> WRITTEN INSTRUCTION
Repeat verbatim only the lines from the opening of the material below through the one that contains "ca = empty('terrace_canopy', (gx(1170, 80).x, 80, 0), 0, 'dark".

> DATASET ENTRIES
######
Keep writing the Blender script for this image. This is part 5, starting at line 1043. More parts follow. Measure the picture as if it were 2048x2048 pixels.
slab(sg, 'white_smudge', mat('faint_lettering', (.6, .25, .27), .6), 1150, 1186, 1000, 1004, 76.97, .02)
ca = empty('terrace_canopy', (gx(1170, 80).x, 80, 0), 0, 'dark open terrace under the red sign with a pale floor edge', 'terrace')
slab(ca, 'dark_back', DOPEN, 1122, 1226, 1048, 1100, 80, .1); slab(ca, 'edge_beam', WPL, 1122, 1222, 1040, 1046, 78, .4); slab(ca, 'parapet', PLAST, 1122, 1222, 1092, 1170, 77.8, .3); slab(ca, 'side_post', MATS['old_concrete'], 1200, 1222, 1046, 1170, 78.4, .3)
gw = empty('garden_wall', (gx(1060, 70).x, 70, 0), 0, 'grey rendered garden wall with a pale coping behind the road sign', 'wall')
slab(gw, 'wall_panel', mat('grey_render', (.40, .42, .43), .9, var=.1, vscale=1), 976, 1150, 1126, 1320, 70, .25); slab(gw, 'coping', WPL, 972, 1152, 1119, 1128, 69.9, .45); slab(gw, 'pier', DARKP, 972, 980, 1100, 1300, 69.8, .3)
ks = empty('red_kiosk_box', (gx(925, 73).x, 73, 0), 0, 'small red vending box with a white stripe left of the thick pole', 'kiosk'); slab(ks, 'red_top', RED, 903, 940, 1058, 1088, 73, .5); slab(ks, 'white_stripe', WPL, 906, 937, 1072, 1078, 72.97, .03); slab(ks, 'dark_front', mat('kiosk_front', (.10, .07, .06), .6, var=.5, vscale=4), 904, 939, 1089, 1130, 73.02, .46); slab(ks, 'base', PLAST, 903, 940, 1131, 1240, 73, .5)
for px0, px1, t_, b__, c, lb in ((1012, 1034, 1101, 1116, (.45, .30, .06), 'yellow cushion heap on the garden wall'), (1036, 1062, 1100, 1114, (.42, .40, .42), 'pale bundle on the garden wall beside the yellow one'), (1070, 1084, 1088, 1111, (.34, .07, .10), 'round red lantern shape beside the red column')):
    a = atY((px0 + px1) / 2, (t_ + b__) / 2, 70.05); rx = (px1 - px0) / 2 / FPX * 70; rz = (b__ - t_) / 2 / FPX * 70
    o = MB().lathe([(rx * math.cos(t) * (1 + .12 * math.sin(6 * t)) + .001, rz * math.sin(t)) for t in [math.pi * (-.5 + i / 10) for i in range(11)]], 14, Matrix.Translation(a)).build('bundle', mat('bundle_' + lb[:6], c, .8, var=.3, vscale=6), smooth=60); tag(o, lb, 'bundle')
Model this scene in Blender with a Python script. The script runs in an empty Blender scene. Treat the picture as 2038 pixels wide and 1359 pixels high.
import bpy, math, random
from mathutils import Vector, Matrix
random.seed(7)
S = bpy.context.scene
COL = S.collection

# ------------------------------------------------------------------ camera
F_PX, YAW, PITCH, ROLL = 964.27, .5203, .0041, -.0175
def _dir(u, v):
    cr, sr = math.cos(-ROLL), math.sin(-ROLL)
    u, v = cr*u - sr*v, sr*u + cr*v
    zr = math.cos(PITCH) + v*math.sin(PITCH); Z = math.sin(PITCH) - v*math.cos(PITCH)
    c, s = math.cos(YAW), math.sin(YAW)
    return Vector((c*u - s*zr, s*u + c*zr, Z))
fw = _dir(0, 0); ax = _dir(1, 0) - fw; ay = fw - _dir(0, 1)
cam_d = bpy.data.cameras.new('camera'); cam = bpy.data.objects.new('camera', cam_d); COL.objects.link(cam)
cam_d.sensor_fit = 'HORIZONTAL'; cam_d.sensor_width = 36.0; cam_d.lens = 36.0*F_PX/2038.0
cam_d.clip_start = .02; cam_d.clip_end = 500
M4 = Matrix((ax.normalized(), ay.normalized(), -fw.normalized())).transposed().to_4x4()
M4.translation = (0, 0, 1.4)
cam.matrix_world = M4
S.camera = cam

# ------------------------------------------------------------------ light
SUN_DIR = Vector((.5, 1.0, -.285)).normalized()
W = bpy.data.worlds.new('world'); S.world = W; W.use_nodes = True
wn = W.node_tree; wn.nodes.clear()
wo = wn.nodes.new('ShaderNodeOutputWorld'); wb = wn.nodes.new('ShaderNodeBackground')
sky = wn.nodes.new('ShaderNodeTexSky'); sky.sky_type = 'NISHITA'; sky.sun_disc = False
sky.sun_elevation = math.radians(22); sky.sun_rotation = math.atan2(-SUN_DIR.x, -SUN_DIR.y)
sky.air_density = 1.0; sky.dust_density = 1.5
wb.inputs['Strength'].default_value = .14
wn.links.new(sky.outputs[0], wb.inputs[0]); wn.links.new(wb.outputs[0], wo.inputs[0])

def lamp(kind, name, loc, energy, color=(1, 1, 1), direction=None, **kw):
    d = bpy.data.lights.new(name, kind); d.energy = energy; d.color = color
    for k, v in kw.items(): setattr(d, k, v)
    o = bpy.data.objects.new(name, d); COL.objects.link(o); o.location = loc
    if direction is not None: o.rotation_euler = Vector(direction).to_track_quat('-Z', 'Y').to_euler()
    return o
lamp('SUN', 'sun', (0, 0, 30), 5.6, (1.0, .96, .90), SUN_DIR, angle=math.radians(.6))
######
> REPLY
Keep writing the Blender script for this image. This is part 5, starting at line 1043. More parts follow. Measure the picture as if it were 2048x2048 pixels.
slab(sg, 'white_smudge', mat('faint_lettering', (.6, .25, .27), .6), 1150, 1186, 1000, 1004, 76.97, .02)
ca = empty('terrace_canopy', (gx(1170, 80).x, 80, 0), 0, 'dark open terrace under the red sign with a pale floor edge', 'terrace')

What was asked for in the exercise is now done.